- _BRIEF_:
From the listing below, pull out all lines with "pixels" in them.

- _DATA PROVIDED_:
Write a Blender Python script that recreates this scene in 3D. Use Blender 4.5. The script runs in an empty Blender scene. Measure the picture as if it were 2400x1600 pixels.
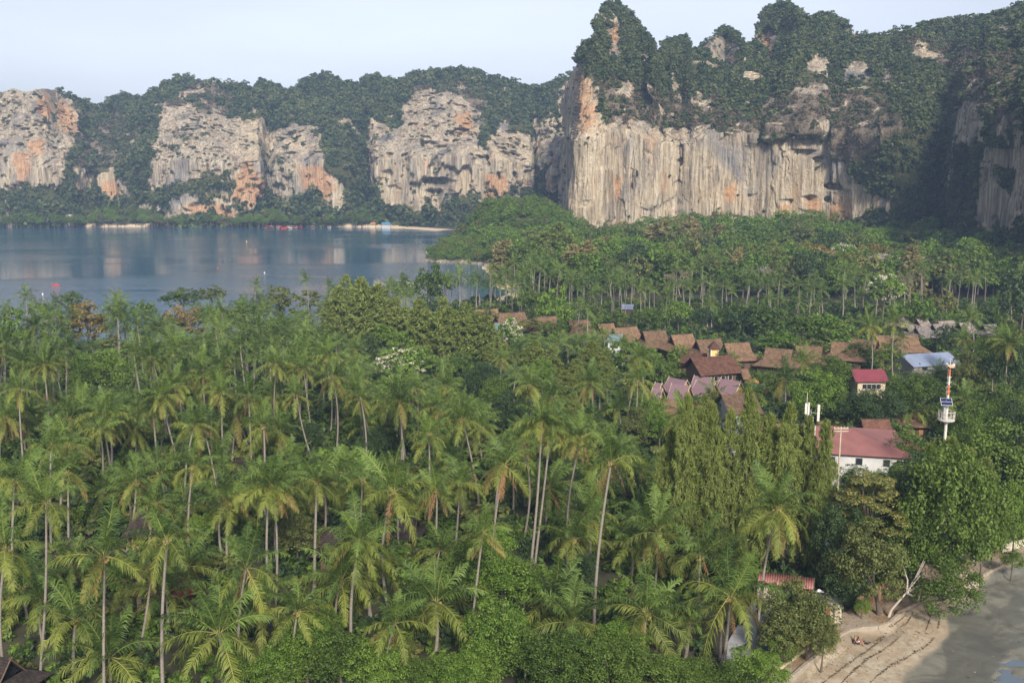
import bpy, math, random
import numpy as np
from mathutils import Vector, Matrix

random.seed(7)
RNG = np.random.default_rng(7)
SC = bpy.context.scene
COL = SC.collection
rad = math.radians

# ------------------------------------------------------------------ camera
CAM_H = 46.0
FPX = 2333.0                      # focal length in pixels of a 2400 px wide picture
PITCH = rad(9.46)
cam_d = bpy.data.cameras.new('camera')
cam_d.sensor_width = 36.0
cam_d.lens = 36.0 * FPX / 2400.0
cam_d.clip_start = 0.5
cam_d.clip_end = 20000.0
cam = bpy.data.objects.new('camera', cam_d)
cam.location = (0, 0, CAM_H)
cam.rotation_euler = (math.pi / 2 - PITCH, 0, 0)
COL.objects.link(cam)
SC.camera = cam

# ------------------------------------------------------------------ sky, sun, exposure
SUN_EL, SUN_AZ = 33.0, 168.0      # azimuth measured clockwise from +Y (the view direction)
world = bpy.data.worlds.new('World')
SC.world = world
world.use_nodes = True
wn = world.node_tree
bg = wn.nodes['Background']
sky = wn.nodes.new('ShaderNodeTexSky')
sky.sky_type = 'NISHITA'
sky.sun_disc = False
sky.sun_elevation = rad(SUN_EL)
sky.sun_rotation = rad(SUN_AZ)
sky.air_density = 1.0
sky.dust_density = 2.0
sky.ozone_density = 3.5
hs = wn.nodes.new('ShaderNodeHueSaturation'); hs.inputs['Saturation'].default_value = 0.45
wn.links.new(sky.outputs[0], hs.inputs['Color'])
# thin high cloud, a few per cent brighter than the clear sky
ctc = wn.nodes.new('ShaderNodeTexCoord'); cmp_ = wn.nodes.new('ShaderNodeMapping'); cmp_.inputs['Scale'].default_value = (1.0, 1.0, 5.0)
cno = wn.nodes.new('ShaderNodeTexNoise'); cno.inputs['Scale'].default_value = 2.2; cno.inputs['Detail'].default_value = 5
crp = wn.nodes.new('ShaderNodeMapRange'); crp.inputs[1].default_value = 0.42; crp.inputs[2].default_value = 0.75; crp.inputs[3].default_value = 0.96; crp.inputs[4].default_value = 1.10
cmx = wn.nodes.new('ShaderNodeVectorMath'); cmx.operation = 'SCALE'
cti = wn.nodes.new('ShaderNodeVectorMath'); cti.operation = 'MULTIPLY'; cti.inputs[1].default_value = (1.05, 0.985, 1.0)
wn.links.new(ctc.outputs['Generated'], cmp_.inputs[0]); wn.links.new(cmp_.outputs[0], cno.inputs['Vector']); wn.links.new(cno.outputs[0], crp.inputs[0])
wn.links.new(hs.outputs[0], cmx.inputs[0]); wn.links.new(crp.outputs[0], cmx.inputs['Scale']); wn.links.new(cmx.outputs[0], cti.inputs[0]); wn.links.new(cti.outputs[0], bg.inputs[0])
bg.inputs[1].default_value = 0.115
sun_d = bpy.data.lights.new('sun', 'SUN')
sun_d.energy = 4.0
sun_d.angle = rad(10.0)
sun_d.color = (1.0, 0.90, 0.77)
sun = bpy.data.objects.new('sun', sun_d)
sdir = Vector((math.sin(rad(SUN_AZ)) * math.cos(rad(SUN_EL)),
               math.cos(rad(SUN_AZ)) * math.cos(rad(SUN_EL)), math.sin(rad(SUN_EL))))
sun.rotation_euler = (-sdir).to_track_quat('-Z', 'Y').to_euler()
COL.objects.link(sun)
SC.view_settings.view_transform = 'Standard'
SC.view_settings.look = 'None'
SC.view_settings.exposure = 0.70
SC.view_settings.gamma = 1.0
SC.view_settings.use_curve_mapping = False
SC.render.engine = 'CYCLES'
SC.cycles.max_bounces = 6
SC.cycles.transparent_max_bounces = 6
SC.cycles.volume_bounces = 0
SC.cycles.volume_step_rate = 4.0
SC.cycles.volume_max_steps = 64
SC.cycles.use_denoising = True

# ------------------------------------------------------------------ measuring helpers
# positions are surveyed from the photograph (2400 x 1600 px); A() takes the 2352 px print
A = 2400.0 / 2352.0
CP, SP = math.cos(PITCH), math.sin(PITCH)

def ray(px, py):
    u, v = (px - 1200.0) / FPX, (800.0 - py) / FPX
    return np.array([u, CP + v * SP, -SP + v * CP])

def G(px, py, z=0.0):
    """point of the level z that the photograph shows at (px, py)"""
    r = ray(px, py)
    t = (z - CAM_H) / r[2]
    return np.array([r[0] * t, r[1] * t, z])

def AT(px, py, Y):
    """point at distance Y along the view axis on the ground plan"""
    r = ray(px, py)
    t = Y / r[1]
    return np.array([r[0] * t, Y, CAM_H + r[2] * t])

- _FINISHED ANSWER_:
Write a Blender Python script that recreates this scene in 3D. Use Blender 4.5. The script runs in an empty Blender scene. Measure the picture as if it were 2400x1600 pixels.
FPX = 2333.0                      # focal length in pixels of a 2400 px wide picture